Interviewee: My dad never did any Christmas shopping for anybody. He always left it all to Mom. As he got older, I guess he got much more free time. He would spend all year going to flea markets. Just searching for Christmas gifts. Sometimes something would catch his eye and he would not even know what it was. The year I ruptured my Achilles tendon playing tennis, I got Tennis For Dummies.

He would just give everyone a massive bag full of stuff. A bag for each person. All this cheap stuff he found at these yard sales and Salvation Armies; sometimes it was thoughtful, but most of it was crap.

It was the worst for the people dating into the family. When Lynn, my sister-in-law, first starting coming to the family Christmas, she got all these random things that no one knew anything about. Weird pieces of wood. A styrofoam ball. But she just took it and said thank you, trying to be polite, while he was just laughing because he knew that he gave crap. But then she surprised us all one year when she turned around and glued it together and created a figurine. Then she gave it to him.

We would come home with so much crap, we couldn’t keep it all, but I do have a farting Santa doll.

Interviewer: What about when he got sick?

Interviewee: When he passed away, we wanted to keep it alive. It was so much fun. We couldn’t all give everyone presents; that was just too much. But we all picked names and gave personalized stockings with funny and outrageous, sometimes nice, gifts to the person.

Interviewer: And you still do it?

Interviewee: Yeah, I mean, no one wanted to give it up. It is hard though. It is all tailored to them. There are no gift certificates. You have to really go out and think about them. It’s nice, even if it is crap. It’s crap tailored for them. Thoughtful crap.

ANALYSIS:

There is so much stress around Christmas. It clearly has become so overwhelmingly commercial and impersonal, that I feel like what her father was doing was almost the anti-version of that.
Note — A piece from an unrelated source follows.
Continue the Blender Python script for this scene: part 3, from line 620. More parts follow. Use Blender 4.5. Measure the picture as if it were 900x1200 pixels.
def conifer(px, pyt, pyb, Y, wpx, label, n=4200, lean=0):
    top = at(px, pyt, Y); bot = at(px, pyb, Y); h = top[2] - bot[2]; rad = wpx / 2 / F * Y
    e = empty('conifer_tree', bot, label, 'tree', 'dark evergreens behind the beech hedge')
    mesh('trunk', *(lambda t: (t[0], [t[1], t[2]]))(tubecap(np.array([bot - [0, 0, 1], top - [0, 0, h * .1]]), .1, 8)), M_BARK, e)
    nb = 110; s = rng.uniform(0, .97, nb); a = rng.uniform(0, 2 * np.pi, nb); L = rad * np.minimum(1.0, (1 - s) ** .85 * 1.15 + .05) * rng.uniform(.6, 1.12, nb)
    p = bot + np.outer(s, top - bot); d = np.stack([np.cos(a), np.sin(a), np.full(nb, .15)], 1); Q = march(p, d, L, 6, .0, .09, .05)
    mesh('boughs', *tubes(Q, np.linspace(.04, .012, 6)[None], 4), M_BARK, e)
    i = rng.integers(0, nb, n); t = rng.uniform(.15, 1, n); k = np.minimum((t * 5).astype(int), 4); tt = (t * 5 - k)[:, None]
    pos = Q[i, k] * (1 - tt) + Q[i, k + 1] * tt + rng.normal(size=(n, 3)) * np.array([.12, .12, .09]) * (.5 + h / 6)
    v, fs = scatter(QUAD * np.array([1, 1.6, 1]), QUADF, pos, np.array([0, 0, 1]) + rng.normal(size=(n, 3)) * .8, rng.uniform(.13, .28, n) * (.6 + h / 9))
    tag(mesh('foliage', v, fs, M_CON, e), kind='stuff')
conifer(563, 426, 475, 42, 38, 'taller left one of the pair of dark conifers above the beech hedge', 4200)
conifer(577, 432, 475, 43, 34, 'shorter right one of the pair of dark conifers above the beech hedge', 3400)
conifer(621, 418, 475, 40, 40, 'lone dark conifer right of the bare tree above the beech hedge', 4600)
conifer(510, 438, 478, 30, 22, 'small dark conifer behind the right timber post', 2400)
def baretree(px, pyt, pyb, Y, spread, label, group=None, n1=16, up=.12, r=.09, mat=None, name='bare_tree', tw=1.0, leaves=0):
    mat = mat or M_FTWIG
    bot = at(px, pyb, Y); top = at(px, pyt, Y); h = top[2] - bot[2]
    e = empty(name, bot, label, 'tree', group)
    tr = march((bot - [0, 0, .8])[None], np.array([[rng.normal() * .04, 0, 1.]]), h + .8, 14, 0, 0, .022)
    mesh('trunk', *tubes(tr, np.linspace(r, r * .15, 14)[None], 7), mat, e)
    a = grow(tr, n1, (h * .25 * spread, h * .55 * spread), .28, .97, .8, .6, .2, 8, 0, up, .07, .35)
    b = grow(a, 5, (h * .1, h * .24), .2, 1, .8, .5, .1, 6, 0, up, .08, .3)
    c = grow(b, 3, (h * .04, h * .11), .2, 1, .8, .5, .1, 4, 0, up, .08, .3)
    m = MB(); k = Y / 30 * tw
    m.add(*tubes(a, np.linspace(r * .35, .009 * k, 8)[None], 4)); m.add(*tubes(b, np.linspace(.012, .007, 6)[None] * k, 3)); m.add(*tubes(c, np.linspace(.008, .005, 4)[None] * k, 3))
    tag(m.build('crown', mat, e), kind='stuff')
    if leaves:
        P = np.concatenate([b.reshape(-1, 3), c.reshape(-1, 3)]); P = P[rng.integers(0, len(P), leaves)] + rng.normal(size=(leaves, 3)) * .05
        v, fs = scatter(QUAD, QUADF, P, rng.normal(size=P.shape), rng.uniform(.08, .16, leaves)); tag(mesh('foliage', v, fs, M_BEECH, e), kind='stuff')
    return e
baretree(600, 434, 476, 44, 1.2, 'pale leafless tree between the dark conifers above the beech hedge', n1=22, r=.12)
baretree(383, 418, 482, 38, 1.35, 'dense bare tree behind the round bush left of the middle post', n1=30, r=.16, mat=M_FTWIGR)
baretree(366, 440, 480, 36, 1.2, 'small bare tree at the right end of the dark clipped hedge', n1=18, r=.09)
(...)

Not to be a hipster or part of a counter culture or whatever, but because that’s what he wanted to do. He wanted to give hand picked crap. Just for the joke or shock. Because he was such a strong figure in this family and because he would not stop doing it, it became a tradition.

When he died, that is when it took on a whole new dimension. Not wanting to give him or it up they modified it, so that people kept getting these personalized stockings. Even though he was gone, the stockings and laughter did not have to go. That is most likely the sentimental aspect of it. On a practical level, it is a really good way to make sure that people get gifts for Christmas that feel as though they were personally chosen for them. An added benefit.